### What you have to do
Look for the string "scene" and copy every line that has it.

--- Start ---

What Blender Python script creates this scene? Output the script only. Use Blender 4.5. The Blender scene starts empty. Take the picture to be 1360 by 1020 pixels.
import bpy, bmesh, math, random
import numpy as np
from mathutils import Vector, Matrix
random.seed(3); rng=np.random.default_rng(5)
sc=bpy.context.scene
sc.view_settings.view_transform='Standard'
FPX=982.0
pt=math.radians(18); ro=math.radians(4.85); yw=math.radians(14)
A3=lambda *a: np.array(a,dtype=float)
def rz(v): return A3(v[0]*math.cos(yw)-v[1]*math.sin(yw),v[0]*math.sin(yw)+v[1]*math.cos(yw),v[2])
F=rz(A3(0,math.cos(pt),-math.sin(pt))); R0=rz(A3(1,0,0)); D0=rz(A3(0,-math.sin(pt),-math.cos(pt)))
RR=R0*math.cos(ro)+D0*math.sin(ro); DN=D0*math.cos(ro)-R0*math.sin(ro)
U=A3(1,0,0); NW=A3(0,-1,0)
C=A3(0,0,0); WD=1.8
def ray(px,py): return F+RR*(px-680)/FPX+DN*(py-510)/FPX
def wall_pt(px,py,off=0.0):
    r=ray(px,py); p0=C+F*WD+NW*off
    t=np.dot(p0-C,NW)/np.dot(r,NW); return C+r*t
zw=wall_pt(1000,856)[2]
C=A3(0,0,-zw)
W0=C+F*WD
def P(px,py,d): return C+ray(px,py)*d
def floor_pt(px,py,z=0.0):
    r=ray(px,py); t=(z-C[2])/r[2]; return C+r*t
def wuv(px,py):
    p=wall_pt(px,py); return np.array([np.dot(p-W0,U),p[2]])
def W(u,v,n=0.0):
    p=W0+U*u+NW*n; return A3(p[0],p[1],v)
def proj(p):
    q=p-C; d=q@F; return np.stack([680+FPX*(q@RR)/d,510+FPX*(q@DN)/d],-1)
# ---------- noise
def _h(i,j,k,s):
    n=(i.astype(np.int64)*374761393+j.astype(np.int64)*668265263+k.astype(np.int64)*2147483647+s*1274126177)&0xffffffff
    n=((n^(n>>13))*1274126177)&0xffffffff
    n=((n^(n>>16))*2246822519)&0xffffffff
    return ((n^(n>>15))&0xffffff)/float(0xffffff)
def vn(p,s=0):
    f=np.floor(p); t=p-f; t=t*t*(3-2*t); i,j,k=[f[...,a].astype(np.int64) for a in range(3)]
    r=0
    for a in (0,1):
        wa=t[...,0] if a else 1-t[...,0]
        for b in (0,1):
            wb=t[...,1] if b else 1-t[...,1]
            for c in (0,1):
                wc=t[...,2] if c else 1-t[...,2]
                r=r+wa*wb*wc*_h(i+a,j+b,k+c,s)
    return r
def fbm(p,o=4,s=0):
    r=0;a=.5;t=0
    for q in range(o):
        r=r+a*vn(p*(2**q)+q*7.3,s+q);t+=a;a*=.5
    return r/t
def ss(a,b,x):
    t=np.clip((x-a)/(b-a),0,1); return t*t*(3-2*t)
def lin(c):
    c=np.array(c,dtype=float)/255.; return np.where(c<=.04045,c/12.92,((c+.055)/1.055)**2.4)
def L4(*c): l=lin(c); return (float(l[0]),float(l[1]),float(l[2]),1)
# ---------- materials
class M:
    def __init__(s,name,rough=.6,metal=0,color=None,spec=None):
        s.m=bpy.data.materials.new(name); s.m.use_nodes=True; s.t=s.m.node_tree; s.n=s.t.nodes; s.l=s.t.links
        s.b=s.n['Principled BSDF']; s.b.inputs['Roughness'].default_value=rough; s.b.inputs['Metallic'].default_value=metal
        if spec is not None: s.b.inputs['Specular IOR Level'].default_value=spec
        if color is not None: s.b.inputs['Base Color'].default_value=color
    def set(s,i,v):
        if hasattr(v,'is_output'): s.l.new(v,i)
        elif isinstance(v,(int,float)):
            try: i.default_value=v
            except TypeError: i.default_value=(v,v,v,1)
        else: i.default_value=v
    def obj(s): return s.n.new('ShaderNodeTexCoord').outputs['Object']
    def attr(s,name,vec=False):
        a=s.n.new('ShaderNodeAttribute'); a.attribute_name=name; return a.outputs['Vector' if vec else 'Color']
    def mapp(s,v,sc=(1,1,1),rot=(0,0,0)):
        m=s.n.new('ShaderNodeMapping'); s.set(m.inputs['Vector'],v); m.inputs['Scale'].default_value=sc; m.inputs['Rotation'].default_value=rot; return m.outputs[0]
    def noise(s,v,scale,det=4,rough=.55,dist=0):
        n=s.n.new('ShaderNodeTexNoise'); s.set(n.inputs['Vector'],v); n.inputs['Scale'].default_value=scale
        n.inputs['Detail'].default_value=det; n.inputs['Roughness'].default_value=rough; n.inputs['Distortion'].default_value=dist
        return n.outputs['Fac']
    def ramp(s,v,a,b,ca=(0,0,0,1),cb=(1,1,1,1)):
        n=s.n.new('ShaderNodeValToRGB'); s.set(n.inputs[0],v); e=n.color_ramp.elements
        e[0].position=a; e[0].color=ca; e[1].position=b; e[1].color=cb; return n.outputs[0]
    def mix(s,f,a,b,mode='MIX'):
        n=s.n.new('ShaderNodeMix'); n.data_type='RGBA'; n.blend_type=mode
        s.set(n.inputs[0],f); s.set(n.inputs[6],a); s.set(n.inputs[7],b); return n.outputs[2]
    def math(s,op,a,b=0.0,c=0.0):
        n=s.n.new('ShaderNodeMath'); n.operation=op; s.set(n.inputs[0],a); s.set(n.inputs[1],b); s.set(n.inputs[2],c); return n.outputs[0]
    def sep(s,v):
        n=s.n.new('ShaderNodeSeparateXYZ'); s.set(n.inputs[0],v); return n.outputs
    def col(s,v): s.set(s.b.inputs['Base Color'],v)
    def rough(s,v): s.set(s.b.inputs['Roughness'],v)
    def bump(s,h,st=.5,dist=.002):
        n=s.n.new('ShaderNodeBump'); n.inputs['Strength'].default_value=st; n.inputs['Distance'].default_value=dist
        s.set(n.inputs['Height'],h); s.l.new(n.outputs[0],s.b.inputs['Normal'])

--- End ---

### Solution for this exercise
What Blender Python script creates this scene? Output the script only. Use Blender 4.5. The Blender scene starts empty. Take the picture to be 1360 by 1020 pixels.
sc=bpy.context.scene